Part of a data file –

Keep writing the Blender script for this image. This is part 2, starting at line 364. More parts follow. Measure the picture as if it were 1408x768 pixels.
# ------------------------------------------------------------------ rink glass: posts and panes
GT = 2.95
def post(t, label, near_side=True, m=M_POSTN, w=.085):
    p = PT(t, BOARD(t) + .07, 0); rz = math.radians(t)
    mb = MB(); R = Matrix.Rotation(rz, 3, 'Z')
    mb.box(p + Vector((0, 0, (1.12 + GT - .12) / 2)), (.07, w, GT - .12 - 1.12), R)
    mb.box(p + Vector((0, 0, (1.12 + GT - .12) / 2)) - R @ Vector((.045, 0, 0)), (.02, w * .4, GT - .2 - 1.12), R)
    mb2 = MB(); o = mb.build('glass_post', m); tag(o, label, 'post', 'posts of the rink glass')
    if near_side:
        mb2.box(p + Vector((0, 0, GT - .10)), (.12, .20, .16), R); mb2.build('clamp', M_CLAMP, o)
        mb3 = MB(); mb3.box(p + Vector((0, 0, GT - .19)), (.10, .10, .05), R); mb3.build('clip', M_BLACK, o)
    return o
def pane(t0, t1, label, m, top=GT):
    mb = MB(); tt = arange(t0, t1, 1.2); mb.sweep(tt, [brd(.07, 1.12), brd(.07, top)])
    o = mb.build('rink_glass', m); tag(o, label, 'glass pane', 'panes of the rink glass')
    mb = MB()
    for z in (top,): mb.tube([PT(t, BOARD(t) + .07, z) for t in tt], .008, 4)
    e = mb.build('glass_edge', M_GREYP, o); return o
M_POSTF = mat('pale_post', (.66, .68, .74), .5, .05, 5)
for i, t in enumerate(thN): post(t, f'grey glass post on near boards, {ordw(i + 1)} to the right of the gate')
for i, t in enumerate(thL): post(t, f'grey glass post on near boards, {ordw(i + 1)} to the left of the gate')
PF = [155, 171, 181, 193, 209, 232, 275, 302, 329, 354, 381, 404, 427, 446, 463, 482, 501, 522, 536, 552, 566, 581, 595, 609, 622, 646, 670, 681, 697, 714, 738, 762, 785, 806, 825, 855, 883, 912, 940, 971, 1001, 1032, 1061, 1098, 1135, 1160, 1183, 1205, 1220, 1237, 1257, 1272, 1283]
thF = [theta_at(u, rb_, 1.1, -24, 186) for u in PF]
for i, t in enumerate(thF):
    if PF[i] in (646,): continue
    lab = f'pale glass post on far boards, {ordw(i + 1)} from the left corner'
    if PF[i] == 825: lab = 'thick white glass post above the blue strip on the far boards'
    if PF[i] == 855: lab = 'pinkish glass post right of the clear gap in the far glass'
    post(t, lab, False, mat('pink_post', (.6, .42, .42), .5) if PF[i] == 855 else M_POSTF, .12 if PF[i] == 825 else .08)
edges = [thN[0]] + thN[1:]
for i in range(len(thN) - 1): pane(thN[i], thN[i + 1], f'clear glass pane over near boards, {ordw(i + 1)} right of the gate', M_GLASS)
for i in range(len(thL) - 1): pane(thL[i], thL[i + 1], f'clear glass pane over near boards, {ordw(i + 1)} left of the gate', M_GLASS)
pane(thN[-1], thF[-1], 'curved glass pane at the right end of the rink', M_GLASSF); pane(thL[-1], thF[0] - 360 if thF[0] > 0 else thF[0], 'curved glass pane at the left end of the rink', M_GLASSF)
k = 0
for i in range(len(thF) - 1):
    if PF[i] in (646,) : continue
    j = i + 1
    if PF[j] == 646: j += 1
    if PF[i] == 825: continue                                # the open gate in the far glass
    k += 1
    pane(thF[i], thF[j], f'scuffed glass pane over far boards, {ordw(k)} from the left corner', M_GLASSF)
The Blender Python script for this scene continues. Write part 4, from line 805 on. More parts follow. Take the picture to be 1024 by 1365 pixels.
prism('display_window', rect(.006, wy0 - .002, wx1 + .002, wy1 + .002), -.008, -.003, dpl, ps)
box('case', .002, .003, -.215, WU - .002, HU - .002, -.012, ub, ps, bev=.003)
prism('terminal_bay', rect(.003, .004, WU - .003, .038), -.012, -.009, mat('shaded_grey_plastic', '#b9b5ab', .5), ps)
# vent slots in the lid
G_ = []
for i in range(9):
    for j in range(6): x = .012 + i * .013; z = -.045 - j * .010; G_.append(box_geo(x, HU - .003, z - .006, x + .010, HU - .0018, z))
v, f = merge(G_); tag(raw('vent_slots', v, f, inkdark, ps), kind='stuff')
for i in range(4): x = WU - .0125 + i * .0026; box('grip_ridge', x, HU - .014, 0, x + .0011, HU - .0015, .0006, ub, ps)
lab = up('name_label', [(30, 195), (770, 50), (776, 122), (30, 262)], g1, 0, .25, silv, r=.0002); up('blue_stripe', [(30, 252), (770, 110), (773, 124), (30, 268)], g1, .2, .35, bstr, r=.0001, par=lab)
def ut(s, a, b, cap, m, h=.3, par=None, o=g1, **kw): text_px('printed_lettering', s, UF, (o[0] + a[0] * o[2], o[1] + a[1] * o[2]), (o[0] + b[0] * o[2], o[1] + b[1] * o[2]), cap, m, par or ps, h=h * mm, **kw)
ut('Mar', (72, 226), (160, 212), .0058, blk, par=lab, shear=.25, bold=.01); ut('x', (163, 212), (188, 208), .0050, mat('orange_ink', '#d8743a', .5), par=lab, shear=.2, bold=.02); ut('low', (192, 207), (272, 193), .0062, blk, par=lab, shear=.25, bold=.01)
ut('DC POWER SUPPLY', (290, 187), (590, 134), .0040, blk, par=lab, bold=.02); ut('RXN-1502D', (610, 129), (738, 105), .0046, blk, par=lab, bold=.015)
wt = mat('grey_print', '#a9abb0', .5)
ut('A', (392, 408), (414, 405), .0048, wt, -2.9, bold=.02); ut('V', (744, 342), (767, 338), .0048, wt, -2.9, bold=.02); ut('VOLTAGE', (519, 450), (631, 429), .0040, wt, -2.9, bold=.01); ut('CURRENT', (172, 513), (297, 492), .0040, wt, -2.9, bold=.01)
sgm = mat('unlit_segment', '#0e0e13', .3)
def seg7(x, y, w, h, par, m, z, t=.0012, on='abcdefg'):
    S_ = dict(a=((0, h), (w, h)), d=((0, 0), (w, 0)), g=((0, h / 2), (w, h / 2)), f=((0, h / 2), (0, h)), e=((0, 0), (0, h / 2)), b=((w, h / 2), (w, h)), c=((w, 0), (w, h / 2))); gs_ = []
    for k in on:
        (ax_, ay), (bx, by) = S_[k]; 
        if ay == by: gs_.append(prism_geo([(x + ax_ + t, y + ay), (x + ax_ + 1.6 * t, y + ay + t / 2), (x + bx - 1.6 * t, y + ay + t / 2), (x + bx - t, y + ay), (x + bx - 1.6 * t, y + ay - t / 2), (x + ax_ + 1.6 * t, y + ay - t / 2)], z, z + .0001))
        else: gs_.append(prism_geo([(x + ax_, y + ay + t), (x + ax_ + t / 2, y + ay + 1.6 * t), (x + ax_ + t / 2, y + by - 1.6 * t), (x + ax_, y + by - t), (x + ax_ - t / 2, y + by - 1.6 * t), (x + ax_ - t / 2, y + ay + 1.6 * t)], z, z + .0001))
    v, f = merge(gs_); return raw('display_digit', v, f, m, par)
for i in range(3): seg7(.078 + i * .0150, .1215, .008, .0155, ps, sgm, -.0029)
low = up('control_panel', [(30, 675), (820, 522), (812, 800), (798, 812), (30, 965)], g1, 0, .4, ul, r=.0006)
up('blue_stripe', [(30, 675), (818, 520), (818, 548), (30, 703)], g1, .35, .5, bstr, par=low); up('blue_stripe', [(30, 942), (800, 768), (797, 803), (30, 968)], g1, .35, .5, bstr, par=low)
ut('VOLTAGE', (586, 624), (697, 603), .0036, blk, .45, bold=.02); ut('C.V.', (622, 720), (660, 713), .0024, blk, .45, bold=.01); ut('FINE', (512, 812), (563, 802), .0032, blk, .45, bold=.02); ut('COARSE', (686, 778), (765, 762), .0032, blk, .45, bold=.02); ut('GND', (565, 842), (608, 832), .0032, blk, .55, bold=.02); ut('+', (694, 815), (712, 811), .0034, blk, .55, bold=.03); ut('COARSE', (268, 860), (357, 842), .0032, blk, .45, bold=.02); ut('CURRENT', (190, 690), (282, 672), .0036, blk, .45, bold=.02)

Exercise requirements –
Using the records above, find and show each line with the string "pixels".

Worked solution –
Keep writing the Blender script for this image. This is part 2, starting at line 364. More parts follow. Measure the picture as if it were 1408x768 pixels.
The Blender Python script for this scene continues. Write part 4, from line 805 on. More parts follow. Take the picture to be 1024 by 1365 pixels.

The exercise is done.